Co-authored by Sheryl Skibbe and Simon L. Yang

Private Attorney General Actions (PAGA) brought by individuals as representative actions on behalf of the State of California and other aggrieved employees are not sufficiently similar to federal Rule 23 class actions to support federal jurisdiction under the Class Action Fairness Act (CAFA).  But is there still a way into federal court?

Last year in Urbino v. Orkin Services of California, Inc., the Ninth Circuit held that potential PAGA penalties could not be aggregated to meet the minimum jurisdictional amount required for traditional diversity removal.  The panel rejected aggregation of penalties for jurisdictional purposes because the Court found that the plaintiffs primarily asserted “the state’s collective interest in enforcing its labor laws through PAGA,” rather than their own individual interests.  Urbino did not address removal under CAFA.

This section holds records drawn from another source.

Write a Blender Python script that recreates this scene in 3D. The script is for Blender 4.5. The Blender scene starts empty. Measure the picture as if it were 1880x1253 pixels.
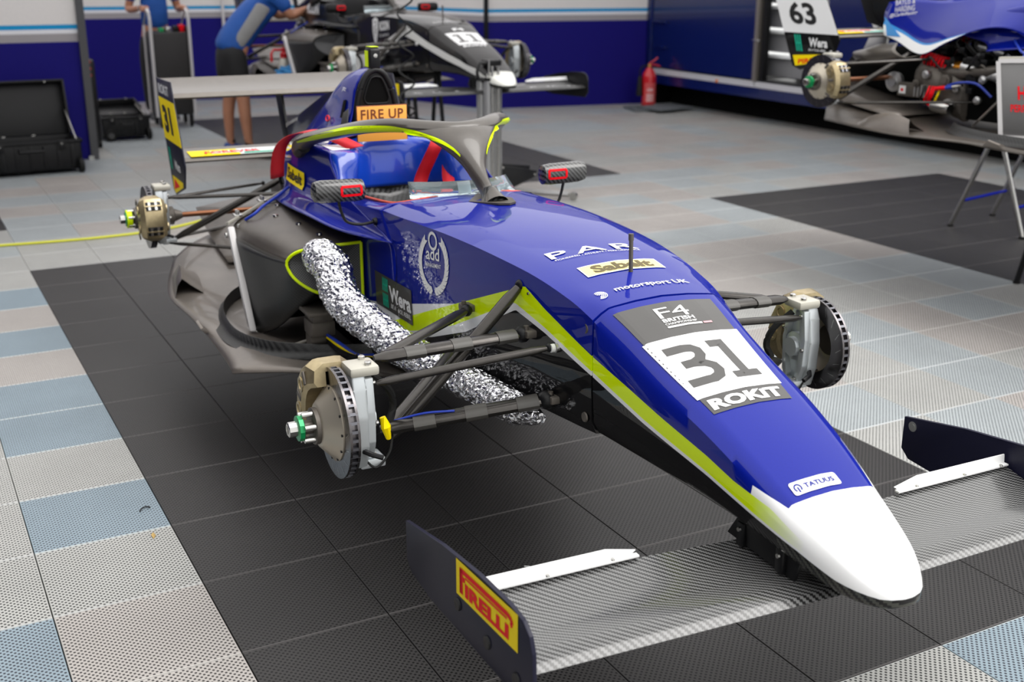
import bpy, bmesh, math, random
from mathutils import Vector, Matrix
from mathutils.bvhtree import BVHTree
random.seed(7)
D = bpy.data
SC = bpy.context.scene
COL = SC.collection
PI = math.pi
R = math.radians

# ------------------------------------------------------------------ camera, world, sun, exposure
cd = D.cameras.new('camera'); cam = D.objects.new('camera', cd); COL.objects.link(cam)
cd.sensor_width = 36.0; cd.lens = 2143.6/1880*36; cd.clip_end = 200
cam.location = (-0.6096, -6.994, 1.6616)
cam.rotation_euler = (1.25977, -0.0026, -0.488835)
cd.dof.use_dof = True; cd.dof.focus_distance = 2.95; cd.dof.aperture_fstop = 3.6
SC.camera = cam
w = D.worlds.new('sky'); SC.world = w; w.use_nodes = True
nt = w.node_tree; bgn = nt.nodes['Background']
tc = nt.nodes.new('ShaderNodeTexCoord'); sx = nt.nodes.new('ShaderNodeSeparateXYZ')
rp = nt.nodes.new('ShaderNodeValToRGB')
nt.links.new(tc.outputs['Generated'], sx.inputs[0]); nt.links.new(sx.outputs['Z'], rp.inputs[0])
rp.color_ramp.elements[0].position = 0.0; rp.color_ramp.elements[0].color = (0.66, 0.665, 0.65, 1)
rp.color_ramp.elements[1].position = 0.6; rp.color_ramp.elements[1].color = (0.97, 0.965, 0.95, 1)
nt.links.new(rp.outputs[0], bgn.inputs[0]); bgn.inputs[1].default_value = 1.3
sl = D.lights.new('sun', 'SUN'); so = D.objects.new('sun', sl); COL.objects.link(so)
sl.energy = 2.0; sl.angle = R(45); sl.color = (1.0, 0.98, 0.95)
so.rotation_euler = (R(35), 0, R(50))
vs = SC.view_settings
vs.view_transform = 'Standard'; vs.look = 'None'; vs.gamma = 1; vs.use_curve_mapping = False
vs.exposure = 0.45

# ------------------------------------------------------------------ materials
def NM(name):
    m = D.materials.new(name); m.use_nodes = True
    return m, m.node_tree, m.node_tree.nodes['Principled BSDF']
def mat(name, col, rough=0.5, metal=0.0, coat=0.0, noise=0.0, nscale=20, bump=0.0, bscale=200, emis=0, trans=0, alpha=1, spec=0.5):
    m, t, b = NM(name)
    b.inputs['Base Color'].default_value = (*col, 1)
    b.inputs['Roughness'].default_value = rough
    b.inputs['Metallic'].default_value = metal
    b.inputs['Coat Weight'].default_value = coat
    b.inputs['Coat Roughness'].default_value = 0.05
    b.inputs['Specular IOR Level'].default_value = spec
    b.inputs['Transmission Weight'].default_value = trans
    if emis:
        b.inputs['Emission Color'].default_value = (*col, 1); b.inputs['Emission Strength'].default_value = emis
    if noise or bump:
        c = t.nodes.new('ShaderNodeTexCoord')
        if noise:
            n = t.nodes.new('ShaderNodeTexNoise'); n.inputs['Scale'].default_value = nscale; n.inputs['Detail'].default_value = 5
            t.links.new(c.outputs['Object'], n.inputs['Vector'])
            x = t.nodes.new('ShaderNodeMix'); x.data_type = 'RGBA'
            x.inputs[6].default_value = (*[v*(1-noise) for v in col], 1); x.inputs[7].default_value = (*[min(1, v*(1+noise)) for v in col], 1)
            t.links.new(n.outputs['Fac'], x.inputs[0]); t.links.new(x.outputs[2], b.inputs['Base Color'])
        if bump:
            n2 = t.nodes.new('ShaderNodeTexNoise'); n2.inputs['Scale'].default_value = bscale; n2.inputs['Detail'].default_value = 3
            t.links.new(c.outputs['Object'], n2.inputs['Vector'])
            bp = t.nodes.new('ShaderNodeBump'); bp.inputs['Strength'].default_value = bump; bp.inputs['Distance'].default_value = 0.002
            t.links.new(n2.outputs['Fac'], bp.inputs['Height']); t.links.new(bp.outputs[0], b.inputs['Normal'])
    return m
def mth(t, op, a, b=None, c=None):
    n = t.nodes.new('ShaderNodeMath'); n.operation = op
    for i, v in enumerate((a, b, c)):
        if v is None: continue
        if isinstance(v, (int, float)): n.inputs[i].default_value = v
        else: t.links.new(v, n.inputs[i])
    return n.outputs[0]
def mixc(t, f, a, b):
    n = t.nodes.new('ShaderNodeMix'); n.data_type = 'RGBA'
    for i, v in ((0, f), (6, a), (7, b)):
        if isinstance(v, tuple): n.inputs[i].default_value = (*v, 1)
        elif isinstance(v, (int, float)): n.inputs[i].default_value = v
        else: t.links.new(v, n.inputs[i])
    return n.outputs[2]
def objxyz(t, src='Object'):
    c = t.nodes.new('ShaderNodeTexCoord'); s = t.nodes.new('ShaderNodeSeparateXYZ')
    t.links.new(c.outputs[src], s.inputs[0]); return s.outputs
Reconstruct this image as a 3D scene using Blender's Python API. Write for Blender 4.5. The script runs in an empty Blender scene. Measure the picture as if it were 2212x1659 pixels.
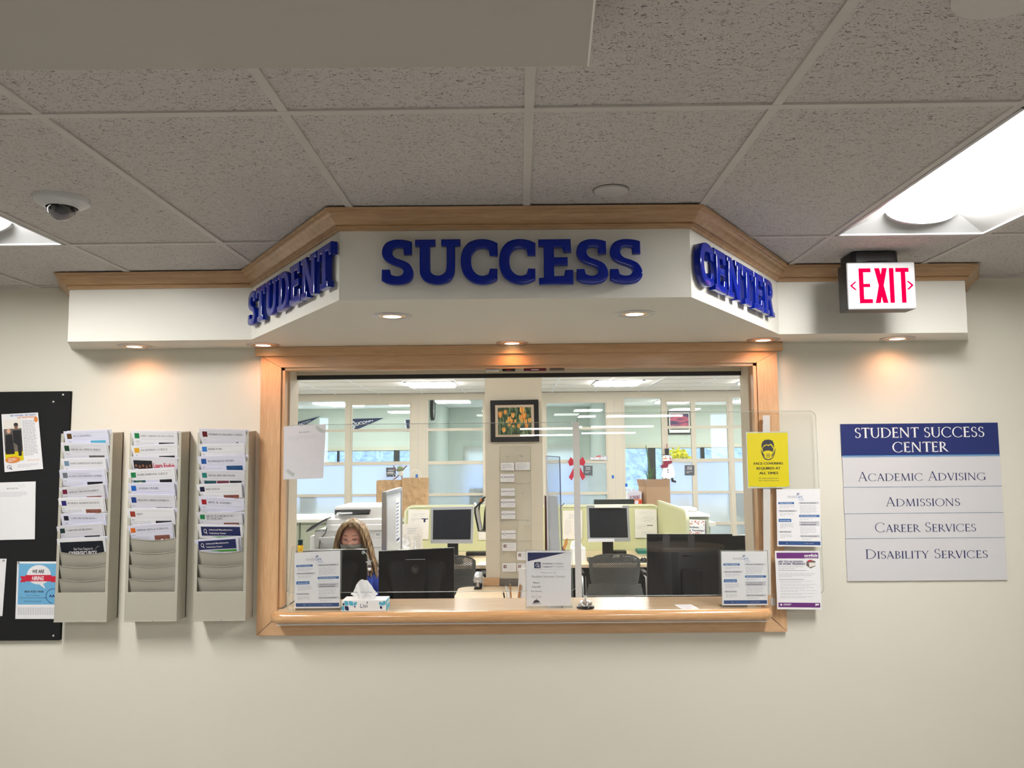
import bpy, bmesh, math, random
from mathutils import Vector, Matrix, Euler
import numpy as np
random.seed(7)
SC = bpy.context.scene
COL = SC.collection
# ---------------------------------------------------------------- camera
F, PITCH, YAW, ROLL = 1732.9, .0860230, -.0082361, -.0093638
CAM = Vector((0, -3.9654, 1.72))
def _rot():
    cp, sp, cy, sy, cr, sr = math.cos(PITCH), math.sin(PITCH), math.cos(YAW), math.sin(YAW), math.cos(ROLL), math.sin(ROLL)
    fwd = Vector((sy*cp, cy*cp, sp)); right = Vector((cy, -sy, 0)); up = right.cross(fwd)
    return right*cr+up*sr, -right*sr+up*cr, fwd
RR, RU, RF = _rot()
cd = bpy.data.cameras.new('camera'); cam = bpy.data.objects.new('camera', cd); COL.objects.link(cam)
cd.sensor_width = 36; cd.lens = F/2212*36; cd.clip_start = .05; cd.clip_end = 400
m = Matrix.Identity(4)
for i in range(3):
    m[i][0] = RR[i]; m[i][1] = RU[i]; m[i][2] = -RF[i]; m[i][3] = CAM[i]
cam.matrix_world = m
SC.camera = cam
# ---------------------------------------------------------------- world, exposure
SC.view_settings.view_transform = 'Standard'; SC.view_settings.look = 'None'
SC.view_settings.gamma = 1; SC.view_settings.use_curve_mapping = False
SC.view_settings.exposure = 0.12
w = bpy.data.worlds.new('sky'); SC.world = w; w.use_nodes = True
nt = w.node_tree; nt.nodes.clear()
o = nt.nodes.new('ShaderNodeOutputWorld'); b = nt.nodes.new('ShaderNodeBackground')
tc = nt.nodes.new('ShaderNodeTexCoord'); sx = nt.nodes.new('ShaderNodeSeparateXYZ'); cr = nt.nodes.new('ShaderNodeValToRGB')
nt.links.new(tc.outputs['Generated'], sx.inputs[0]); nt.links.new(sx.outputs[2], cr.inputs[0]); nt.links.new(cr.outputs[0], b.inputs[0]); nt.links.new(b.outputs[0], o.inputs[0])
cr.color_ramp.elements[0].color = (.62, .78, 1, 1); cr.color_ramp.elements[1].color = (.30, .52, 1, 1)
b.inputs[1].default_value = 9.0
CAN_W = 1.0
def area(name, loc, sx_, sy_, watts, color=(1, .97, .92), rot=(0, 0, 0), spread=None):
    l = bpy.data.lights.new(name, 'AREA'); l.shape = 'RECTANGLE'; l.size = sx_; l.size_y = sy_; l.energy = watts; l.color = color
    if spread: l.spread = spread
    ob = bpy.data.objects.new(name, l); COL.objects.link(ob); ob.location = loc; ob.rotation_euler = rot
    return ob
ob = area('daylight_portal', (0, 11.2, 1.3), 12, 2.0, 1, rot=(math.pi/2, 0, 0)); ob.data.cycles.is_portal = True; ob.rotation_euler = (-math.pi/2, 0, 0)

# ---------------------------------------------------------------- pixel rays
def ray(x, y): return RR*((x-1106)/F)+RU*((829.5-y)/F)+RF
def P(x, y, Y):
    d = ray(x, y); return CAM+d*((Y-CAM.y)/d.y)
def Pz(x, y, z):
    d = ray(x, y); return CAM+d*((z-CAM.z)/d.z)
def Px(x, y, X):
    d = ray(x, y); return CAM+d*((X-CAM.x)/d.x)

# ---------------------------------------------------------------- materials
MATS = {}
def lin(c):
    if isinstance(c, str):
        c = [int(c[i:i+2], 16)/255 for i in (0, 2, 4)]
        c = [x/12.92 if x <= .04045 else ((x+.055)/1.055)**2.4 for x in c]
    return (c[0], c[1], c[2], 1)
def newmat(name):
    m = bpy.data.materials.new(name); m.use_nodes = True; nt = m.node_tree; nt.nodes.clear()
    out = nt.nodes.new('ShaderNodeOutputMaterial'); MATS[name] = m
    return m, nt, out
def N(nt, t, **k):
    n = nt.nodes.new(t)
    for a, v in k.items():
        if a.startswith('i_'):
            key = a[2:]; key = int(key) if key.isdigit() else key.replace('_', ' ')
            n.inputs[key].default_value = v
        else: setattr(n, a, v)
    return n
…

Baumann v. Chase Investment Services does, and the Ninth Circuit again ruled there was no jurisdiction under CAFA.  PAGA representative actions lack the statutory class action requirements for numerosity, commonality, typicality, or adequacy of representation.  They do not require notice to absent class members or an opt out procedure, and class action judgments, unlike PAGA judgments, are preclusive as to all claims the class could have brought.  Consistent with Urbino, the Court found, “[t]he employee’s recovery is thus an incentive to perform a service to the state, not restitution for wrongs done to members of the class.”

These cases now hinder removal of PAGA representative actions to federal court.  But whether a federal court may allow a PAGA action otherwise within its original jurisdiction to proceed under Rule 23 as a class action remains an open question.

Complaints that allege PAGA claims as class actions meet the statutory requirements under CAFA for class actions, but whether aggregation of the potential penalties to meet the $5 million mark is now in doubt.  One recent district court decision, Sanchez v. Rez-Care, Inc., interpreted Urbino to permit aggregation of only the 25% recoverable by putative class members.  And what if the complaint alleges a PAGA representative action with an FLSA claim?  Courts may choose to exercise supplemental jurisdiction over the PAGA claims, but how procedurally is the PAGA action tried?